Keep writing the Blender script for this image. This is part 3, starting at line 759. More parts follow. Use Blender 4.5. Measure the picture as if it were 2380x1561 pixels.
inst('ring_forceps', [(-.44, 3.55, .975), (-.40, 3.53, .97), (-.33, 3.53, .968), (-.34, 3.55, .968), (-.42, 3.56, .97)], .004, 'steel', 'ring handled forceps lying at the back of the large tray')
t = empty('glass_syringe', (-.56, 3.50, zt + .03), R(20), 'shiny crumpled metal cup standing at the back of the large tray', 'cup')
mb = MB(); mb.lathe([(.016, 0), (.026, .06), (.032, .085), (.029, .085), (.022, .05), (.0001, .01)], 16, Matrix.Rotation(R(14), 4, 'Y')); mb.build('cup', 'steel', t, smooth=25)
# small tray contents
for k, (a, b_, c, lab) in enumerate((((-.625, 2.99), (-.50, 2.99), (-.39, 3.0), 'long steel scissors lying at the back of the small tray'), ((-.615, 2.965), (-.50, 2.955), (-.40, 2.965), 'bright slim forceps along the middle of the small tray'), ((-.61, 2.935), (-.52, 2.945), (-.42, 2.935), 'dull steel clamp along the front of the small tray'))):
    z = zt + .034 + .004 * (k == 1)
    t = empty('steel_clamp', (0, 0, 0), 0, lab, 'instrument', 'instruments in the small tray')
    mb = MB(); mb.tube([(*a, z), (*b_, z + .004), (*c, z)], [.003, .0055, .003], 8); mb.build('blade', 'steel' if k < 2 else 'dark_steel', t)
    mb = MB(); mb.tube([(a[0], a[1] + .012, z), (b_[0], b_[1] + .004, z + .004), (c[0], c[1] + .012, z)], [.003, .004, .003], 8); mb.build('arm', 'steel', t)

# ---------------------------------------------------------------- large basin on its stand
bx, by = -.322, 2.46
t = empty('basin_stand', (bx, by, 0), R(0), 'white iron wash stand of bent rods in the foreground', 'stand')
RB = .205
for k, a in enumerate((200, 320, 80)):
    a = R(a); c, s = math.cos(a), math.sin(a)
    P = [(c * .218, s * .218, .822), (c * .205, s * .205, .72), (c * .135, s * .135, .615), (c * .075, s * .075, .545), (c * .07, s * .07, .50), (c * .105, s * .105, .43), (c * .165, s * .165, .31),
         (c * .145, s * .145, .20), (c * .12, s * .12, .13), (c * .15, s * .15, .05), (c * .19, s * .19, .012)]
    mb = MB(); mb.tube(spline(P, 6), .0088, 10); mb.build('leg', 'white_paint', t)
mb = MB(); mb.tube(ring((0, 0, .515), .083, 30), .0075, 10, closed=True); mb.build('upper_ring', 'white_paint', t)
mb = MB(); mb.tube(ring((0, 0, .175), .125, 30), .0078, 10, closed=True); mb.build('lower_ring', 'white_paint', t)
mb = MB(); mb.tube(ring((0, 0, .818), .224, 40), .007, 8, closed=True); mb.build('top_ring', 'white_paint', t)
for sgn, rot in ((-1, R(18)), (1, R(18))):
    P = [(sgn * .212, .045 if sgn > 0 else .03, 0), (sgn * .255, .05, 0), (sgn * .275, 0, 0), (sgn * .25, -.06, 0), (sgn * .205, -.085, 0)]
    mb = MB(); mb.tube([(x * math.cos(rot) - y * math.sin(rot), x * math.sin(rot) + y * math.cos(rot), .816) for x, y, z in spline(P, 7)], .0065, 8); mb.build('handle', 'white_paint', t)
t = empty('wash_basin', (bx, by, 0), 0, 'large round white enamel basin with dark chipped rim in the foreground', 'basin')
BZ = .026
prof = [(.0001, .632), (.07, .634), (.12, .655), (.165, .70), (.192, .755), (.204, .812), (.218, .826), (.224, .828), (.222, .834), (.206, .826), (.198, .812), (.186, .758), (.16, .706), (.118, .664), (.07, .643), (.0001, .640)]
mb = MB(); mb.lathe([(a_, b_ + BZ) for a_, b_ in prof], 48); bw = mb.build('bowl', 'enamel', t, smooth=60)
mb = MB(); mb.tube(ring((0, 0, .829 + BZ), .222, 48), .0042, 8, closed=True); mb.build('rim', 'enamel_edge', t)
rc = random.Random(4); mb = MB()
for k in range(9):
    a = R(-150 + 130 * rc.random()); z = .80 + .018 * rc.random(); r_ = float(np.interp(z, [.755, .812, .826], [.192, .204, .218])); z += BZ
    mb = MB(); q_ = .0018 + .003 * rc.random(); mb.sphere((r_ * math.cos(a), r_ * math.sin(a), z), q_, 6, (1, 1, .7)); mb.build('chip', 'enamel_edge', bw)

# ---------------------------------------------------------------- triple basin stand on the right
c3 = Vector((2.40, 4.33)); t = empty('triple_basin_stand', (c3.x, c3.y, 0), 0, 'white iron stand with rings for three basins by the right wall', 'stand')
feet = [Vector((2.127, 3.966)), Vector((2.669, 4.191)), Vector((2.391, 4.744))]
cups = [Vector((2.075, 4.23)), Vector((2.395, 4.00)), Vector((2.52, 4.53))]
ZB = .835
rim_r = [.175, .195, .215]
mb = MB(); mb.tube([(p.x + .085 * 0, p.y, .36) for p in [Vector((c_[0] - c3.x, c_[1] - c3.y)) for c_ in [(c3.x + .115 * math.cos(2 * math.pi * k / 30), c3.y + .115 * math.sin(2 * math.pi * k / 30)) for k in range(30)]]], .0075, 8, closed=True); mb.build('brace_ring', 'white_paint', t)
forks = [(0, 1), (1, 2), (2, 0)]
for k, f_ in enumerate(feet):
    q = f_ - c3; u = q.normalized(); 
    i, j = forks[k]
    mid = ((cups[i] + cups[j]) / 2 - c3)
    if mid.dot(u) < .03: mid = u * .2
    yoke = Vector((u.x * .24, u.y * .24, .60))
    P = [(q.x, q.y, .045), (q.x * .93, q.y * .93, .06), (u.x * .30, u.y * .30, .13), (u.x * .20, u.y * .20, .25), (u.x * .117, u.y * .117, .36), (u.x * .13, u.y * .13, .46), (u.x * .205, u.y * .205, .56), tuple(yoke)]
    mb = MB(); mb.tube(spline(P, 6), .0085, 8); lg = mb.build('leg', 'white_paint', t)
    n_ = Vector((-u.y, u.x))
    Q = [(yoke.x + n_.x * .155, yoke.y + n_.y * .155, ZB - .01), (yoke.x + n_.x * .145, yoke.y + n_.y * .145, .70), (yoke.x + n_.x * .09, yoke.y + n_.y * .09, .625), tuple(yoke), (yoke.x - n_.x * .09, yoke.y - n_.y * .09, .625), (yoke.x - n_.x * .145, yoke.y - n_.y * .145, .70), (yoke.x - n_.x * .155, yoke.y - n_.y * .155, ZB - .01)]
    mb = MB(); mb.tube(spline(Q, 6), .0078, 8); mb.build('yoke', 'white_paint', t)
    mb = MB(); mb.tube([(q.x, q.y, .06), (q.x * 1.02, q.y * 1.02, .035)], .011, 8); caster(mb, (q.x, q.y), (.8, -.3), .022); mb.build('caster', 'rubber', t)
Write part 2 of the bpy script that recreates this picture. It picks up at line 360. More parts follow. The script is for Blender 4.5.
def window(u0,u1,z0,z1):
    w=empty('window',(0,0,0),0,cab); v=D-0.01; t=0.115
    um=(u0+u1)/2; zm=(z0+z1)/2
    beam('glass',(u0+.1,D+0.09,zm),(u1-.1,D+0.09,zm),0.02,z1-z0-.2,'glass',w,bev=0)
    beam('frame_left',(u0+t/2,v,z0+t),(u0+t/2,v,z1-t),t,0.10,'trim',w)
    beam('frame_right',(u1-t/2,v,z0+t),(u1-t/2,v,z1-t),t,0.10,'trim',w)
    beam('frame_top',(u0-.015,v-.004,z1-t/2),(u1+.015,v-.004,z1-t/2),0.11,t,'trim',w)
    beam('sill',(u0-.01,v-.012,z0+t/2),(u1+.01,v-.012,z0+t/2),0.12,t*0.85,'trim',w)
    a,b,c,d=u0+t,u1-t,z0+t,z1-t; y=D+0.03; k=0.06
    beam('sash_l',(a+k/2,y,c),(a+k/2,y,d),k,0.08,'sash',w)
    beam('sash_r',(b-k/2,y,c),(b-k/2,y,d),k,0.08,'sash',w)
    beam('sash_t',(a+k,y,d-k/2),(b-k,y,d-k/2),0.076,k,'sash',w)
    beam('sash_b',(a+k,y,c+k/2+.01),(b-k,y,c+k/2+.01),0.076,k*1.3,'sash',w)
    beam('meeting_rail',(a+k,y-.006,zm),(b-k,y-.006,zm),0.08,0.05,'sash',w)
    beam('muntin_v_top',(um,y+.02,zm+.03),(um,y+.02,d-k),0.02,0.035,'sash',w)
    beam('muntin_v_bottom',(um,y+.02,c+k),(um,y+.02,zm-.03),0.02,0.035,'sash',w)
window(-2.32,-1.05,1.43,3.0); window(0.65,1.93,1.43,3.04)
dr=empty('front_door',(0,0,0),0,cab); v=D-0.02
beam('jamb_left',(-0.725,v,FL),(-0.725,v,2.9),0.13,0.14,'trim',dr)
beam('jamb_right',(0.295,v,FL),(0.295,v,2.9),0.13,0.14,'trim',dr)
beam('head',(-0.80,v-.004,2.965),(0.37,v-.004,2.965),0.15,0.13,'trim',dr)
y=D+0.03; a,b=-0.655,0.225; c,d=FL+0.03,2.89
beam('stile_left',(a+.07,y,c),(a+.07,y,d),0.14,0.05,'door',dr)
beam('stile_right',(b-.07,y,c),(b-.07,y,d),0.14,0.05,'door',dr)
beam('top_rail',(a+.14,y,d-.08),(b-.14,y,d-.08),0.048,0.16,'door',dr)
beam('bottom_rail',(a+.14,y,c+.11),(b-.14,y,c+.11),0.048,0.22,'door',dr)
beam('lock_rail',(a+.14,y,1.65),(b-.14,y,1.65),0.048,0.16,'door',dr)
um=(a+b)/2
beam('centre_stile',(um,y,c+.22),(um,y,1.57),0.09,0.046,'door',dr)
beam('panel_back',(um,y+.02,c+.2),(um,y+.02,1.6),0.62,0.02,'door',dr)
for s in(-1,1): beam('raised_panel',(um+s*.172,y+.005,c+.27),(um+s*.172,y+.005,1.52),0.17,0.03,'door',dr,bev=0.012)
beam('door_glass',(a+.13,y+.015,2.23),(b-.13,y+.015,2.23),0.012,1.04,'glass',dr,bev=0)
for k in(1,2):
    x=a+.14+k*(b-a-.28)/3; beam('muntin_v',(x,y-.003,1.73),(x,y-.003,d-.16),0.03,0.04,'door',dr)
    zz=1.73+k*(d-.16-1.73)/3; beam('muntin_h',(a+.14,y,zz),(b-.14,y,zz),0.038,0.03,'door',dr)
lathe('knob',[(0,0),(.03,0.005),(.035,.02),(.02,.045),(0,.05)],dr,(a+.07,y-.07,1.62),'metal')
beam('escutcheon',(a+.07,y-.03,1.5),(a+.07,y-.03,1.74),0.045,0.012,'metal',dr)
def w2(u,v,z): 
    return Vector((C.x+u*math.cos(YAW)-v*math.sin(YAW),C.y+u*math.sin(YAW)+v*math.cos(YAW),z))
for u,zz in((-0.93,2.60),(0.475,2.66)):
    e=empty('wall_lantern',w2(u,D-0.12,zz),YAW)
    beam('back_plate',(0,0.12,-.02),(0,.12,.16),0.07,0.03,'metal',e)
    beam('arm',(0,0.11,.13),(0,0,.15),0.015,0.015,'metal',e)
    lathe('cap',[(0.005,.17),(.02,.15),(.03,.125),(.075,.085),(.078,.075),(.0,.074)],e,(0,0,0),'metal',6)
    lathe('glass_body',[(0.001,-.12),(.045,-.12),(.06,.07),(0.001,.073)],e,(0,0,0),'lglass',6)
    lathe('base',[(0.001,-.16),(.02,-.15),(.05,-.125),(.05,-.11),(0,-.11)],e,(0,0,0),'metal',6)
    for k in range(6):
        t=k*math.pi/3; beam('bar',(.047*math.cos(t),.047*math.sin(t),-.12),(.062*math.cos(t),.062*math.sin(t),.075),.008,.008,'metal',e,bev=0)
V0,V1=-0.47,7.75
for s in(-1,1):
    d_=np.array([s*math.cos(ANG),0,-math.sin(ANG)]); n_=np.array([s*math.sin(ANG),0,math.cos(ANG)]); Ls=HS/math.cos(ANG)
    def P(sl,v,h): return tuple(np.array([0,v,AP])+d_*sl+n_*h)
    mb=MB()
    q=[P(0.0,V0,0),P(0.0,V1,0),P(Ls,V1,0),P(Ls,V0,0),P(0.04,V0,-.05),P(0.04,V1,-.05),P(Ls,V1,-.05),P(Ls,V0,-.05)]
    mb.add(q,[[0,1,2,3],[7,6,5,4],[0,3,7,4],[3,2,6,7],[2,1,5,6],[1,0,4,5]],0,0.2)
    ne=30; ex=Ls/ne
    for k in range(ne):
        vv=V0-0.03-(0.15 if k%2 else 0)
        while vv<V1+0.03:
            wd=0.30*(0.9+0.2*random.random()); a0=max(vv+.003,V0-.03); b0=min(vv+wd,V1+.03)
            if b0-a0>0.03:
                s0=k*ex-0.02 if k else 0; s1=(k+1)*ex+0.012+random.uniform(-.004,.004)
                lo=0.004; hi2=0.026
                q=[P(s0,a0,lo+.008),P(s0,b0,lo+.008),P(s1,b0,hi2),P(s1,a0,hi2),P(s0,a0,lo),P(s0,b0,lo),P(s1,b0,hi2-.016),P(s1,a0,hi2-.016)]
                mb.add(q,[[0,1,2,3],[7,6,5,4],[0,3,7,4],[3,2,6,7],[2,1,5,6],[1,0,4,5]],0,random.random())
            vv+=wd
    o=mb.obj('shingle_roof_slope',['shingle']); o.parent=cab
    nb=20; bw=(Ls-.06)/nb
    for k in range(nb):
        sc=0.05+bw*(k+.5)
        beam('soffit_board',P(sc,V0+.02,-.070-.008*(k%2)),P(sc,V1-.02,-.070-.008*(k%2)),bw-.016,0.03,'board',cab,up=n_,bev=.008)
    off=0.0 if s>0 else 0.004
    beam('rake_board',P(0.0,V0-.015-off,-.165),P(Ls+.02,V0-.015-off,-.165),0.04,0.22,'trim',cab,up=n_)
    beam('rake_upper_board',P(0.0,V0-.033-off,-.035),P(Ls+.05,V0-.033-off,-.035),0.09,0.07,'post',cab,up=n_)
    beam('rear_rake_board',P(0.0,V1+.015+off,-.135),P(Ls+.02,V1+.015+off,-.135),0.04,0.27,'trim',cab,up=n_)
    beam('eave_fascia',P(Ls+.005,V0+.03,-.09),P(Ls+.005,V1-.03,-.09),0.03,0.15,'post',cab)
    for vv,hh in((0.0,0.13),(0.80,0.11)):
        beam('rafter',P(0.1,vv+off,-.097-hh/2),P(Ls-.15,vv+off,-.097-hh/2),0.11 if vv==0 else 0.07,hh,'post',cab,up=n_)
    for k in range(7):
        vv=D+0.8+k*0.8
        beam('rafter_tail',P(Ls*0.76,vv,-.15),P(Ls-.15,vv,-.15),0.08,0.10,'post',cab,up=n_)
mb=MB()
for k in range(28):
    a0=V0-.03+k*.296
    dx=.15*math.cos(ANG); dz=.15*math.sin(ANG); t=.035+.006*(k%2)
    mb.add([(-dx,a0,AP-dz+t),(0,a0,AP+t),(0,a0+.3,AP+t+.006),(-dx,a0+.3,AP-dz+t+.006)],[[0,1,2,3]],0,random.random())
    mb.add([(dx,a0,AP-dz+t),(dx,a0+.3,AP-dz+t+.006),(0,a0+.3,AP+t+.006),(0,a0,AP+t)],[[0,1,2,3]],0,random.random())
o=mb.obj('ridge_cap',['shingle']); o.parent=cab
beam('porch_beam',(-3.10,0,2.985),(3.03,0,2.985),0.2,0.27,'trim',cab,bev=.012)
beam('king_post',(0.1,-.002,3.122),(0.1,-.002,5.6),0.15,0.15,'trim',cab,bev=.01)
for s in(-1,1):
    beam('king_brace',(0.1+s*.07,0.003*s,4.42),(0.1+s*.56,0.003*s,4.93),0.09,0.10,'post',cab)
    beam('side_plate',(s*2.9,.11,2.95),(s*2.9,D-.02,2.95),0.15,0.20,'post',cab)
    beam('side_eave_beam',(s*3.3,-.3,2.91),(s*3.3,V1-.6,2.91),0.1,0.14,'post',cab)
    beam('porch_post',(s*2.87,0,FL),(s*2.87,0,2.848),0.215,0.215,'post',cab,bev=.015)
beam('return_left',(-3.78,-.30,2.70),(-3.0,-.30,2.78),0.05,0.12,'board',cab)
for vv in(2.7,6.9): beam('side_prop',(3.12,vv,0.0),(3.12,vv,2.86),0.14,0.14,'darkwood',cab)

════

# SHORT TASK:
Pick out the lines that have the word "this". Copy them all.

# REPLY:
Keep writing the Blender script for this image. This is part 3, starting at line 759. More parts follow. Use Blender 4.5. Measure the picture as if it were 2380x1561 pixels.
Write part 2 of the bpy script that recreates this picture. It picks up at line 360. More parts follow. The script is for Blender 4.5.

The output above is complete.